IAS não consegue compensar
Porém, novamente, apesar do abrandamento, ainda é de esperar um crescimento da economia acima de 2% na média dos últimos dois anos. Com os valores de inflação média e crescimento do PIB disponíveis em agosto, o IAS teria em 2024 uma atualização acima de 7% e a referência do mínimo de existência que usa este indexante ficaria acima do atual limiar de 10.640 euros. Ainda assim, o mínimo de existência dado pelo IAS ficaria abaixo do valor do salário mínimo, que permitiria isenção até 11.340 euros.
O que as comparações do estudo não permitem perceber é qual o valor de arrecadação fiscal que o Governo poderá prever com o início da tributação do salário mínimo em IRS no próximo ano.
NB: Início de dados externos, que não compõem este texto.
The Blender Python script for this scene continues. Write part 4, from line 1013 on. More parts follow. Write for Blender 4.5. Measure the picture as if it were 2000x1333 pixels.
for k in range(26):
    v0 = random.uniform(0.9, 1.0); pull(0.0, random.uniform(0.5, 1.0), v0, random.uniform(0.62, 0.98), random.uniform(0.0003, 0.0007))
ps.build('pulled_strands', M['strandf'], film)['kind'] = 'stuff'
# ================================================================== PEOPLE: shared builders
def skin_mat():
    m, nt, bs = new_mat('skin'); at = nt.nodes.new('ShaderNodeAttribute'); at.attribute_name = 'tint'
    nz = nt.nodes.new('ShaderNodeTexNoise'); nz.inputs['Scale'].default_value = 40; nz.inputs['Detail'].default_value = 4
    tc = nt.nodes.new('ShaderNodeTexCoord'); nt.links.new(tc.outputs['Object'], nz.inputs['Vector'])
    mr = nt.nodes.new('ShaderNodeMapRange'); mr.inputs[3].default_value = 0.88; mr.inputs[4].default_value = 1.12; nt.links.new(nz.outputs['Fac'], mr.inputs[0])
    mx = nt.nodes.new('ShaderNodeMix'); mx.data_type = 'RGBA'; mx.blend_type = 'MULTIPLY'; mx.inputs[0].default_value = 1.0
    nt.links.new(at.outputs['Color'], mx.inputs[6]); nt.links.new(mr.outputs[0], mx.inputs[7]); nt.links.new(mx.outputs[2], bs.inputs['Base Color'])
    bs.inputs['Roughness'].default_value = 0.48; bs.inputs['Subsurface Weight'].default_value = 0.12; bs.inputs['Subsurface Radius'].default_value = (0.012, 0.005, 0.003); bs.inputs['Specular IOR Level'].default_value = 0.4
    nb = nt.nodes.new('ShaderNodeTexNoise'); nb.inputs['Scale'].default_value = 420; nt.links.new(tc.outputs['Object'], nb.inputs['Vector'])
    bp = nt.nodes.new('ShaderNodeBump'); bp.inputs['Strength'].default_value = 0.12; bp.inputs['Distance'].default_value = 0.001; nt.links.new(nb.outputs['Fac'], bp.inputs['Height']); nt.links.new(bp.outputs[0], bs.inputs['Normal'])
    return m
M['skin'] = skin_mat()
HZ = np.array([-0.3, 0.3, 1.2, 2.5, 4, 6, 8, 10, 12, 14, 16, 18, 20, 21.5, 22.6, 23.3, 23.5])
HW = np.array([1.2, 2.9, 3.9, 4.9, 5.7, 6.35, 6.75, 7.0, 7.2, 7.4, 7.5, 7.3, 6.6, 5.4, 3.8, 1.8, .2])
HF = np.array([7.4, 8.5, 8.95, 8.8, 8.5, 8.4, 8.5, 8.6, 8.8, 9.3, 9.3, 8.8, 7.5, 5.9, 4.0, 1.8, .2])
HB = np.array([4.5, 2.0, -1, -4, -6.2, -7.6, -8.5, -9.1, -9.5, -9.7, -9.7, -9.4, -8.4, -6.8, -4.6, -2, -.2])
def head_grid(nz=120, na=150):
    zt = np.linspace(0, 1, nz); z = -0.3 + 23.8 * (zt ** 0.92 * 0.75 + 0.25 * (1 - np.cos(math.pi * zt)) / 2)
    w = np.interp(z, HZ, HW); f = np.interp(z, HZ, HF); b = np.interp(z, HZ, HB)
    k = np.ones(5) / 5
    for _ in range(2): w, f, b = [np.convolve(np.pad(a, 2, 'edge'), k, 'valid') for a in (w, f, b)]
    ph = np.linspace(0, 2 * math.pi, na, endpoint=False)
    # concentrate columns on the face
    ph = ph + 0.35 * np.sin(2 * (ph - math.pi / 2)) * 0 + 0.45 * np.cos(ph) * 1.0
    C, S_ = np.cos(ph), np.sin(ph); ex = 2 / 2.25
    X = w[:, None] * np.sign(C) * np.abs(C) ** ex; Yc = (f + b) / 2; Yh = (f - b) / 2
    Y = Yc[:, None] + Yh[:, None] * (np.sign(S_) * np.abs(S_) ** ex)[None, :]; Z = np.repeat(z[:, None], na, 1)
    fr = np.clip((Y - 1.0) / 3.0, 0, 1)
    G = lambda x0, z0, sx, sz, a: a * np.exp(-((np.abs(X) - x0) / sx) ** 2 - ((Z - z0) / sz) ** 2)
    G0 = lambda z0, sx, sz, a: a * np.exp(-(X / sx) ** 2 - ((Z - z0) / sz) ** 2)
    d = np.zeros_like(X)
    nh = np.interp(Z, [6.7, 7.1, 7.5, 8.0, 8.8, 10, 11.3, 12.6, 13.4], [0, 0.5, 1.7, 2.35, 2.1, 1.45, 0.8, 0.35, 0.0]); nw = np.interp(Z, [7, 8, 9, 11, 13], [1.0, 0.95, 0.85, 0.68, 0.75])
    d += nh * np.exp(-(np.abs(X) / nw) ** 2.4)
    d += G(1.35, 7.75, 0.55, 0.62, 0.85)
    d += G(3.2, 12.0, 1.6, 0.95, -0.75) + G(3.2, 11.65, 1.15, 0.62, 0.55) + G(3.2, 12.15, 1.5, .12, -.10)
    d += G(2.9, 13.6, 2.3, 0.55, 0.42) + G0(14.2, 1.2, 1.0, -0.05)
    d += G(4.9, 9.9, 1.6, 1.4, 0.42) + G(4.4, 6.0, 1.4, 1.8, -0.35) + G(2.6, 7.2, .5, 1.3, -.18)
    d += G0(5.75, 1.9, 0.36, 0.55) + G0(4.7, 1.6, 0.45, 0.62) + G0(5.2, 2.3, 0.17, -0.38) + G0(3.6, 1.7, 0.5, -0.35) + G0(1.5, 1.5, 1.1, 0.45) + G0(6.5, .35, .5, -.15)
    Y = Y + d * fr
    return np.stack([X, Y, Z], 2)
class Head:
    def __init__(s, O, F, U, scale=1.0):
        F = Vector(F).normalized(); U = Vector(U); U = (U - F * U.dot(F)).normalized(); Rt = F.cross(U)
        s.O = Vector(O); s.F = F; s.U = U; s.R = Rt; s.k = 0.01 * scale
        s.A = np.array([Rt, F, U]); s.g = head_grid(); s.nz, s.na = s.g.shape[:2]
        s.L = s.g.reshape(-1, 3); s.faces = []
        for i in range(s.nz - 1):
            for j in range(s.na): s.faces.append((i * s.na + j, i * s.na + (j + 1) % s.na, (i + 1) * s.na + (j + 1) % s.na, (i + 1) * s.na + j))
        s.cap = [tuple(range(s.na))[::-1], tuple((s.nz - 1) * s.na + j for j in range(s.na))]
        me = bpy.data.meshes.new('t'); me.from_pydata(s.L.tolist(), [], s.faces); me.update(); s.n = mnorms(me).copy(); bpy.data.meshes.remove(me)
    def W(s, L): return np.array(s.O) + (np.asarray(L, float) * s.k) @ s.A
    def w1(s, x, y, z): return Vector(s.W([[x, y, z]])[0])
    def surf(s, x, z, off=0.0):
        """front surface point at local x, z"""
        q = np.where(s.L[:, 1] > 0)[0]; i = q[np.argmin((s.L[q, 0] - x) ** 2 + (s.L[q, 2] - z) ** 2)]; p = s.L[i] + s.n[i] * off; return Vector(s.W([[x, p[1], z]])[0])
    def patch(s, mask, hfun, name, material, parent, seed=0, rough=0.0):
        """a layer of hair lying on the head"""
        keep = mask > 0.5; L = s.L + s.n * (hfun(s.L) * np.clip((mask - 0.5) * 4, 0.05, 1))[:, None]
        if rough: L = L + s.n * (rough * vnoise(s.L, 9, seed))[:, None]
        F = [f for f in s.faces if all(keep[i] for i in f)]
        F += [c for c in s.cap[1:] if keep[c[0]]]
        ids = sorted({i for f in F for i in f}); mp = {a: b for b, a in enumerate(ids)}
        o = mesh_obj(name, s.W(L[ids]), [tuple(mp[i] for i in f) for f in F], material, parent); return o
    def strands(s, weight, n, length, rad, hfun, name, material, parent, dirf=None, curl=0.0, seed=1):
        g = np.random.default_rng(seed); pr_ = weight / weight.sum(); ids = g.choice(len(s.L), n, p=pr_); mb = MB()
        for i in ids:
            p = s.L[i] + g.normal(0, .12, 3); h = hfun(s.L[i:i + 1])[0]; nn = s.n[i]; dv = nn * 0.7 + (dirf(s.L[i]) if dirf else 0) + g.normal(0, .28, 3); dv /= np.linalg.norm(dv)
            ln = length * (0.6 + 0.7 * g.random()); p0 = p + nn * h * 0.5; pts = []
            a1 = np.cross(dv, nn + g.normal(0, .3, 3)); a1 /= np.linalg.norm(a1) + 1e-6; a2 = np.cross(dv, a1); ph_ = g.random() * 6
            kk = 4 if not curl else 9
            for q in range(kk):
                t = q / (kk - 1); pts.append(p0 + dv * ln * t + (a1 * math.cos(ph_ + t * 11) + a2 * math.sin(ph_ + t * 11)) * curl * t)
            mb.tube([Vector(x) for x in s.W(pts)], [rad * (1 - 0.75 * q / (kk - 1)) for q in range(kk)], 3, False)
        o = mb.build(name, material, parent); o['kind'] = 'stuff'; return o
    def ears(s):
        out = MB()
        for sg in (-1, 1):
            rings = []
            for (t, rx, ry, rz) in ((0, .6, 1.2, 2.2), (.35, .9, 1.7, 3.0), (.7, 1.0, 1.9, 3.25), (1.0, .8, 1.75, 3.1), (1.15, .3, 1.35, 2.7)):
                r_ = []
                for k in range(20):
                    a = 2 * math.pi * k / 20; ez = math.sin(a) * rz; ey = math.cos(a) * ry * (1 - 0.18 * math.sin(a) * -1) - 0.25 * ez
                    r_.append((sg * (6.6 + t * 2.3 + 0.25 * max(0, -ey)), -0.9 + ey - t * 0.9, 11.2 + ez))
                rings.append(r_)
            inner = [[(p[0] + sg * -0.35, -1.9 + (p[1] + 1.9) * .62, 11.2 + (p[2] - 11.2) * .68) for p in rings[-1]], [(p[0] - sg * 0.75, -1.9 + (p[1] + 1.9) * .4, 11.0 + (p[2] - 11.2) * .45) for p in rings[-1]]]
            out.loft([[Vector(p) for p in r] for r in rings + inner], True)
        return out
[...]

O Negócios questionou o Ministério das Finanças sobre esse impacto, mas não obteve resposta.
O ministério também não indicou se, em face destas simulações, pretende rever os valores do mínimo de existência no Orçamento do Estado para 2024. E não explicou como a tributação do salário mínimo pode ser justificada quando o Governo tem insistido, justamente, num alívio fiscal em IRS como prioridade das políticas para o próximo ano.
Em vez disso, ao Negócios o Ministério das Finanças defende que "a opção pela indexação do mínimo de existência ao indexante dos apoios sociais assegura que nunca há perda de poder de compra, e que se o país registar um crescimento económico acima dos 2%, haverá aumento do poder de compra". "Além do mais - acrescenta - não se pretende que o salário mínimo nacional corresponda ao que é o mínimo indispensável para sobreviver (ou seja, ao mínimo de existência que, por isso mesmo, não é sujeito a qualquer imposto), mas pretende-se, sim, que atinja um valor superior".
Até 2026, o SMN deverá subir para 900 euros. Em 2024, subirá para 810 euros, ou 6,6%, frente a uma previsão de inflação média anual de 5,1% neste ano. A média de inflação nos primeiros oito meses do ano está em 5,5%. Já a taxa anual de inflação ficou em agosto nos 3,7%, tendo subido devido aos preços dos combustíveis, que poderão continuar a pressionar o cabaz de preços nacional.